Israel: the First and Last Man

Last week, something shifted in the world. We all knew that Iran p:reached wiping Israel and the United States off the map, but most of us assumed these were threats that could never actually materialize. After all, the destruction of whole countries and the whole world is the stuff of movies.  Surely a sane adult is in charge, and life in the United States will go on tomorrow as it has today.

The world is blessed that Israel is not like the United States. Israel is one of 100 or so countries which are less than 80 years old, but Israel is the strongest and most developed of them. Israel has enormous military intelligence and power but is unique in that it feels its vulnerability deeply. The past, for the Jew, is present. Eighty years ago, we had no power, we were thrown from place to place and every third Jew was murdered. Now the Jewish country is the only one willing to stand up to an enemy that, with its mix of nuclear development and medieval hatred and aggression, threatens to destroy the world.   

Israel’s memory of the Shoah obligates it to face reality like no other country. Others fool themselves into taking for granted that in the developed world, for us wealthy westerners, there will be a tomorrow. But Israel sees things differently. As the Israeli ambassador put it, had Israel done nothing and Iran launched a nuclear warhead at Israel, the world would have given beautiful eulogies for Israel. But we don’t want eulogies; we want life.

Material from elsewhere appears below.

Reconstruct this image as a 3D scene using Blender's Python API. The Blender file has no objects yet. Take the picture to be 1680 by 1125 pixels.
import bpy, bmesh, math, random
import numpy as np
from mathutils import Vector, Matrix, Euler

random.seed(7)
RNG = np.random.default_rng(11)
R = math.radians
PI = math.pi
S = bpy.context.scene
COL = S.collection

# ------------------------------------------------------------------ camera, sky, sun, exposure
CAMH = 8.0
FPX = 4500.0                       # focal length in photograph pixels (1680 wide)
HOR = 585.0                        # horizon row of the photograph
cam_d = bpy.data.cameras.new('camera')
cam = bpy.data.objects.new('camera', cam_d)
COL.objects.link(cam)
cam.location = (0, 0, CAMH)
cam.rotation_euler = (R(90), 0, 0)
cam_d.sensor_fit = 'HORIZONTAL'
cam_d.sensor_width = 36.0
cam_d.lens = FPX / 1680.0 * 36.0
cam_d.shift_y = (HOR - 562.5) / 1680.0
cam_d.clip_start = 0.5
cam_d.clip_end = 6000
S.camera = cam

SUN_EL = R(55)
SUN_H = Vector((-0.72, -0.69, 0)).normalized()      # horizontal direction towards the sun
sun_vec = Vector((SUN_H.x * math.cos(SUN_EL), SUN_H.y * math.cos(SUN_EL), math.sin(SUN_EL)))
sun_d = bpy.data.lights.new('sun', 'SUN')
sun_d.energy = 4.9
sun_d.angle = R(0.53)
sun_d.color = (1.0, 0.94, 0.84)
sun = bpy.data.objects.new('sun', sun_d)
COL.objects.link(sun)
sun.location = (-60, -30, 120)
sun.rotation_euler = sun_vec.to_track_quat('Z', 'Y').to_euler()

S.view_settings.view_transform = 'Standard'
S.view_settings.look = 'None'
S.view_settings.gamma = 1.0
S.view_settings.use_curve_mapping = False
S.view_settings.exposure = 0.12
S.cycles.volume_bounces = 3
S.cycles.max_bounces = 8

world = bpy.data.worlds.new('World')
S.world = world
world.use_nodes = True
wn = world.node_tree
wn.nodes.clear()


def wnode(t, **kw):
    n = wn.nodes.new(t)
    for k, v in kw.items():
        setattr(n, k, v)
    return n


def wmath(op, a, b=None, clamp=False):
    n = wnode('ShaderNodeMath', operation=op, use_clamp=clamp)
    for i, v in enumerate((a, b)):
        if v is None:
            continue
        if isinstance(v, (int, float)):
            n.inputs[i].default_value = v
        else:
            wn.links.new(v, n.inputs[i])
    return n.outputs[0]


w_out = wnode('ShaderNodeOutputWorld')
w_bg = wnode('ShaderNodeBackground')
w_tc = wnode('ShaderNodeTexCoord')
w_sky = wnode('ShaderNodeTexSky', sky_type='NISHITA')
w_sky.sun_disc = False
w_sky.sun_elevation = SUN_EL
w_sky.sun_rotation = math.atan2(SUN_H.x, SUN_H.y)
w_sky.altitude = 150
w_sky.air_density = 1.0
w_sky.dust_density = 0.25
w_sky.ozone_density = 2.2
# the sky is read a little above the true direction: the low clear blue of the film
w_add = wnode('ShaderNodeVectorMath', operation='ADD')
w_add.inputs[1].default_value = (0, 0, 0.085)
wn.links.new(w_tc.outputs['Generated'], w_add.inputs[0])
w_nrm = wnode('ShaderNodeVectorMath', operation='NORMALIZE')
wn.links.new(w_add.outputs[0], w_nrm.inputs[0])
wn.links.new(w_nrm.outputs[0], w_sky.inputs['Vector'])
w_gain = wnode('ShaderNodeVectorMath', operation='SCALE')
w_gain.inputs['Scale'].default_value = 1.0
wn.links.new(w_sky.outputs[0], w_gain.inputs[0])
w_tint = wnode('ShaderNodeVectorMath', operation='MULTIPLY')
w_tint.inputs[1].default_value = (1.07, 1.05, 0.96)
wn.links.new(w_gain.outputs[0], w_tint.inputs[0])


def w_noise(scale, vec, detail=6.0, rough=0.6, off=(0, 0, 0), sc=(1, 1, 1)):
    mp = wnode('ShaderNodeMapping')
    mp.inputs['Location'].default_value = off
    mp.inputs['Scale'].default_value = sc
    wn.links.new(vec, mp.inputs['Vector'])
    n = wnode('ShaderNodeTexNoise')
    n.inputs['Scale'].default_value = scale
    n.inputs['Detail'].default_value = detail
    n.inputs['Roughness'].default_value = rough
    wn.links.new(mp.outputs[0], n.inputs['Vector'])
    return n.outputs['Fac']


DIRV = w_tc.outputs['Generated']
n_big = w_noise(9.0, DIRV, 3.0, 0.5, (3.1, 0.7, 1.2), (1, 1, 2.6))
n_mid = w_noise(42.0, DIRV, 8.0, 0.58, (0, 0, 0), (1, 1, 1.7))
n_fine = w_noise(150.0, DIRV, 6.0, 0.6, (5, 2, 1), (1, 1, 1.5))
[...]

In the past few Torah portions, the Jewish people have prepared to march into the Land of Israel and face war. The people were counted for war and put in formation. The leaders were appointed, and Temple vessels—the Ark and the trumpets—were given secondary military roles. But in this week’s parsha, Shelach, when we got to the land we were too afraid to enter it and had to spend 40 years in the desert. To be a nation in a land requires independence and bravery. One must be responsible for one’s own people and take action and risks. The Jewish people, a people only a year out of slavery, were afraid and said they wanted to go back to Egypt. Slavery is the opposite of being an independent nation. No decisions are one’s own to make; there is no freedom that comes from responsibility, which is the prerequisite for an independent nation.

In 1992, Francis Fukuyama wrote a book called The End of History and the Last Man. It seemed that the whole of human history pointed in the direction of liberal democracy as the only regime consistent with “the nature of man as man.” The Berlin Wall had fallen, the Soviet Union had broken up, and Fukuyama theorised a “last man”—the sort of person who will live when history has reached its end, when everybody is satisfied with society and no new social ideal will upset it. There will still be events, but nothing fundamental on the world map will change.

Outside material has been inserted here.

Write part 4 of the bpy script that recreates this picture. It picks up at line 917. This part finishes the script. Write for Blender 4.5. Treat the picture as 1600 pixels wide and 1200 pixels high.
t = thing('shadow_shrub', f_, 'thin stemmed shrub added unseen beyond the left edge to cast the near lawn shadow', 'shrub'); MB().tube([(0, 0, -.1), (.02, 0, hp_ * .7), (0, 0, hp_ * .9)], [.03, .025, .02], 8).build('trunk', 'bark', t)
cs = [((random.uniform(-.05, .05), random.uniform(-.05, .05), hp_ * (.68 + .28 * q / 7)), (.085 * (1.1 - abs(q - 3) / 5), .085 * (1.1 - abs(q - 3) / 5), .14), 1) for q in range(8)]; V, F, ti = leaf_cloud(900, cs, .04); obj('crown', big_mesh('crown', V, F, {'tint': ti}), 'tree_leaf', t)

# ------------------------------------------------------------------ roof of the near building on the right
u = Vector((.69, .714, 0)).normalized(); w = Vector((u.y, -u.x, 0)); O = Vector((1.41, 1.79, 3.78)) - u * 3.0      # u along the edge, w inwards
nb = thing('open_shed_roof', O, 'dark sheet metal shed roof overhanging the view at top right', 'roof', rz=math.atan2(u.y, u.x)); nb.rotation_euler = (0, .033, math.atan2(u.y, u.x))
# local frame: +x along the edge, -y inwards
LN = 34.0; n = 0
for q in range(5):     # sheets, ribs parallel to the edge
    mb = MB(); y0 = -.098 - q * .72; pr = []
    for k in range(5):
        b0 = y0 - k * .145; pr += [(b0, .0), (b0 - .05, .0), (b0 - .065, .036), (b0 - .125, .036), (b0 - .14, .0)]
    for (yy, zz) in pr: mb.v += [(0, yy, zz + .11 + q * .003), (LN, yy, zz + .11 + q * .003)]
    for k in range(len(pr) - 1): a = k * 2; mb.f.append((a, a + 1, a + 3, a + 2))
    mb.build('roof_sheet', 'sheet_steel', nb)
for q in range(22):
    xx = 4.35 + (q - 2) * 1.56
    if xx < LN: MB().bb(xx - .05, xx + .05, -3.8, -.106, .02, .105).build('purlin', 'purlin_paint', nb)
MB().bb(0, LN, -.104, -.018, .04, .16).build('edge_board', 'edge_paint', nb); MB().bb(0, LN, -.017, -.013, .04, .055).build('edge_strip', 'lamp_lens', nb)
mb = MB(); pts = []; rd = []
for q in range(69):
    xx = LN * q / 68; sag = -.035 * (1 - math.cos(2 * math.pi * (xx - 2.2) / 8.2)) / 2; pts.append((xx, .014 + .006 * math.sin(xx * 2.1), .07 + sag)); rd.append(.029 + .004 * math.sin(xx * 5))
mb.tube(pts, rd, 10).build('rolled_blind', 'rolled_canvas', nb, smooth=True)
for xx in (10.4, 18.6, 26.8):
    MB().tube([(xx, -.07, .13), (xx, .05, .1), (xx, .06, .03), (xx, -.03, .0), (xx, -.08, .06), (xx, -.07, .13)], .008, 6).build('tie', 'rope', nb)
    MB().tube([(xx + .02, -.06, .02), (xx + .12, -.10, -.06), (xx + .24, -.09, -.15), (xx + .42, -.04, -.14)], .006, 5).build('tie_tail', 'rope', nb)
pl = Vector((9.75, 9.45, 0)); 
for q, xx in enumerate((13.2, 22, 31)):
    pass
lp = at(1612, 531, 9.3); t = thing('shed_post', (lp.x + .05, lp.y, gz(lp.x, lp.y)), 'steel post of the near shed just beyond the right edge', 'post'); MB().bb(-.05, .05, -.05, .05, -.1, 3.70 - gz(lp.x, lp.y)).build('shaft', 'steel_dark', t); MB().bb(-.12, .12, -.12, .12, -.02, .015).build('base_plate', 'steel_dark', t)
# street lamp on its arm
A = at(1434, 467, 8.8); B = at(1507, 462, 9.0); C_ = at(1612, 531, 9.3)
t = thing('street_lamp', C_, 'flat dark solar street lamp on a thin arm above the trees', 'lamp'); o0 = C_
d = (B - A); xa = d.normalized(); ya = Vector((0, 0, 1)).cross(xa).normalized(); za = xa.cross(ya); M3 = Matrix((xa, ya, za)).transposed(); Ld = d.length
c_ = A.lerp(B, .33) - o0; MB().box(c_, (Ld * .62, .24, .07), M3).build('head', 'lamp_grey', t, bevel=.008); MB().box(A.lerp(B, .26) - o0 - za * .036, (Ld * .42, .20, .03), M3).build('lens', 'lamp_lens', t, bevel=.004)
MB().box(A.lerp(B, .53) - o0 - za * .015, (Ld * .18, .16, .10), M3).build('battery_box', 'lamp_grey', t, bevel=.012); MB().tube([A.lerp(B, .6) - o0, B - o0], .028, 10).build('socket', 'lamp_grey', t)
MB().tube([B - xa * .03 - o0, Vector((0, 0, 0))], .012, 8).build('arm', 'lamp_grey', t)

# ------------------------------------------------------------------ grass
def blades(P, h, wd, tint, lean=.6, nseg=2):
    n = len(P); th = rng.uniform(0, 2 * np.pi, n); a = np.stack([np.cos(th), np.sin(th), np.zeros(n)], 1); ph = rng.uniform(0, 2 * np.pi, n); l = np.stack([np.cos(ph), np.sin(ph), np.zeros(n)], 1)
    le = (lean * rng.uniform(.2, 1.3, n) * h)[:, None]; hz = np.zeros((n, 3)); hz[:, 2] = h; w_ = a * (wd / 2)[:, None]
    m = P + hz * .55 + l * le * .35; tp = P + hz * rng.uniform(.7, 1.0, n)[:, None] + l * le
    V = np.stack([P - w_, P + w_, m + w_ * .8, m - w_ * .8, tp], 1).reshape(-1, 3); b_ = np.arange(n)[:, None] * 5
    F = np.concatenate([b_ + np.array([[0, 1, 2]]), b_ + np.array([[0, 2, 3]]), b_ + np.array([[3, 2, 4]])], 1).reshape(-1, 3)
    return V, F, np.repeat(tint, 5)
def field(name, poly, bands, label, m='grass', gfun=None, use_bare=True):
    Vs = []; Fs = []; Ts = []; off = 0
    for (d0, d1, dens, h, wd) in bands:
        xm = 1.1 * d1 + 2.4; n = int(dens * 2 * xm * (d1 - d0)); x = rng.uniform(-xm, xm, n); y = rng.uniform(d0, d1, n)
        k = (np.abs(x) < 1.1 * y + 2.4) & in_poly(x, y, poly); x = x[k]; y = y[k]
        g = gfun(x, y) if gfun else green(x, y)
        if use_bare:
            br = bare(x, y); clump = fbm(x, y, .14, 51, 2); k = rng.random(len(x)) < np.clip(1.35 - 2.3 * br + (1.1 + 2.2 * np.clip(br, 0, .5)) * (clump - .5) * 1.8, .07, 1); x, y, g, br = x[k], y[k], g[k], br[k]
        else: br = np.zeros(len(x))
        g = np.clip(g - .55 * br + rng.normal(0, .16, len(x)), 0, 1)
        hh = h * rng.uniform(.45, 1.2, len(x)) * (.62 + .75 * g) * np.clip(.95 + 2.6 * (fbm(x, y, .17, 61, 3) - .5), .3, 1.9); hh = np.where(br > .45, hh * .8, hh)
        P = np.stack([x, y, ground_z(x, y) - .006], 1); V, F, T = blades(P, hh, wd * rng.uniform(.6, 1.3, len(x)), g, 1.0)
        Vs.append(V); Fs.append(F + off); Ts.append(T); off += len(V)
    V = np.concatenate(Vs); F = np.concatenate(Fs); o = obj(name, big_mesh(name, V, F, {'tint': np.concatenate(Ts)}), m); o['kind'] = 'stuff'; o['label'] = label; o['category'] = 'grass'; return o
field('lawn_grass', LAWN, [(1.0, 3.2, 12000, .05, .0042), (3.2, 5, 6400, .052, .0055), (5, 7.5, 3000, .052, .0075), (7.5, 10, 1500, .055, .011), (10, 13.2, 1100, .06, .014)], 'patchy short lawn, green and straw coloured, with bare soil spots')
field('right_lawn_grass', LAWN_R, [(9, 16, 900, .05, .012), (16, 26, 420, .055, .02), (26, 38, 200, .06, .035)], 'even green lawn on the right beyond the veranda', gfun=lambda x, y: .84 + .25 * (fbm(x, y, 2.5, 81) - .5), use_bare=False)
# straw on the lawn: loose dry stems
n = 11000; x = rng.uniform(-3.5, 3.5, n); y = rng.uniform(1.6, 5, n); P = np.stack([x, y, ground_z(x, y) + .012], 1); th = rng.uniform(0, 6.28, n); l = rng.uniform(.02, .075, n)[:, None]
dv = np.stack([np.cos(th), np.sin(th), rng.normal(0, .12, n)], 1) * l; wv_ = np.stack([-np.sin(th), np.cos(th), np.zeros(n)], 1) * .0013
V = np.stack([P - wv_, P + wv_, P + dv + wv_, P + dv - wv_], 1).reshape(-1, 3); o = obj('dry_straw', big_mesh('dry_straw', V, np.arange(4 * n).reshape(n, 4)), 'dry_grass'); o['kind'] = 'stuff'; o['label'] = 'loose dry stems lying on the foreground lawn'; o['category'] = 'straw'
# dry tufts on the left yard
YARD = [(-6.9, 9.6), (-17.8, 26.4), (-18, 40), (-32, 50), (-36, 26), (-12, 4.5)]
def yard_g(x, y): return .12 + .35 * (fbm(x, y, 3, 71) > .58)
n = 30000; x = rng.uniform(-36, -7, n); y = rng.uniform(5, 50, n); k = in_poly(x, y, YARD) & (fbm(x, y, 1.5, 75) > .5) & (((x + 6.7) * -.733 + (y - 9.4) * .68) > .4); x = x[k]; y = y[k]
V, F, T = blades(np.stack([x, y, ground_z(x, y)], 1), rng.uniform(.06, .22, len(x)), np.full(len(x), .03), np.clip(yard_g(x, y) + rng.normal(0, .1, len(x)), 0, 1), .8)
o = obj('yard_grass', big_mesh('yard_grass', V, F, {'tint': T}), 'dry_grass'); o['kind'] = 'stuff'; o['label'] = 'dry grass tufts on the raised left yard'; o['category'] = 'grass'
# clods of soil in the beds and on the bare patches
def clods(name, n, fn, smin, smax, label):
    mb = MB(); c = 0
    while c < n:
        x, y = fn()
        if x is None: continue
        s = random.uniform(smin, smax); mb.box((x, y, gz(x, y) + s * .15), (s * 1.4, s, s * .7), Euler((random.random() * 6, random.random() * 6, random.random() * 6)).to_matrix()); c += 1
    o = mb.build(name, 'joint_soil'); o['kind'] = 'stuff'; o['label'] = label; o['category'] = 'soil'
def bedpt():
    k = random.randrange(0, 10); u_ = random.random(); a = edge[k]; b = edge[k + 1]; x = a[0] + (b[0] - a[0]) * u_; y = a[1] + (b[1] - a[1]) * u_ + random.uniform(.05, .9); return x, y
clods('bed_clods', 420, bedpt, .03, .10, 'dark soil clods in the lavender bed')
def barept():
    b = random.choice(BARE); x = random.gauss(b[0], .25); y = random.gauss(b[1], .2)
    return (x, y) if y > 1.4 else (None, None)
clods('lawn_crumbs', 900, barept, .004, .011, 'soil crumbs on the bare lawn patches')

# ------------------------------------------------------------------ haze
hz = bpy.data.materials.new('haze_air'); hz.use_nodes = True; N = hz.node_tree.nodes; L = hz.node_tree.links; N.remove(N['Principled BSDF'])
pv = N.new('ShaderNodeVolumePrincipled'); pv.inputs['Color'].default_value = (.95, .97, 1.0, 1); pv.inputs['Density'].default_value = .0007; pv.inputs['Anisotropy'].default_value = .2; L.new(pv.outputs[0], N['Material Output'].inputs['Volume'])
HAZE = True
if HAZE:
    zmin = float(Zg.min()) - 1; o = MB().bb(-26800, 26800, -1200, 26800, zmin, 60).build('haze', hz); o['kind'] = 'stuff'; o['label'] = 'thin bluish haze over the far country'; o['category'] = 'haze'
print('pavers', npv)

Liberal democracy did not unfold as Fukuyama theorized in The End of History, but perhaps this moment of Israel’s power to redraw the world map in the blink of an eye is the kind of ending which could anchor democratic values and make a statement on the world stage about what it means to be a moral, free nation today. The road there is not as utopian as Fukuyama’s, but it may be more realistic.  Perhaps defeating in the blink of an eye the enemies of democracy and of the Jewish people is indeed the end of history and the beginning of peace. If so, the Jewish people, who were the first man of Western history, will, in Fukuyama’s terms, be its last man.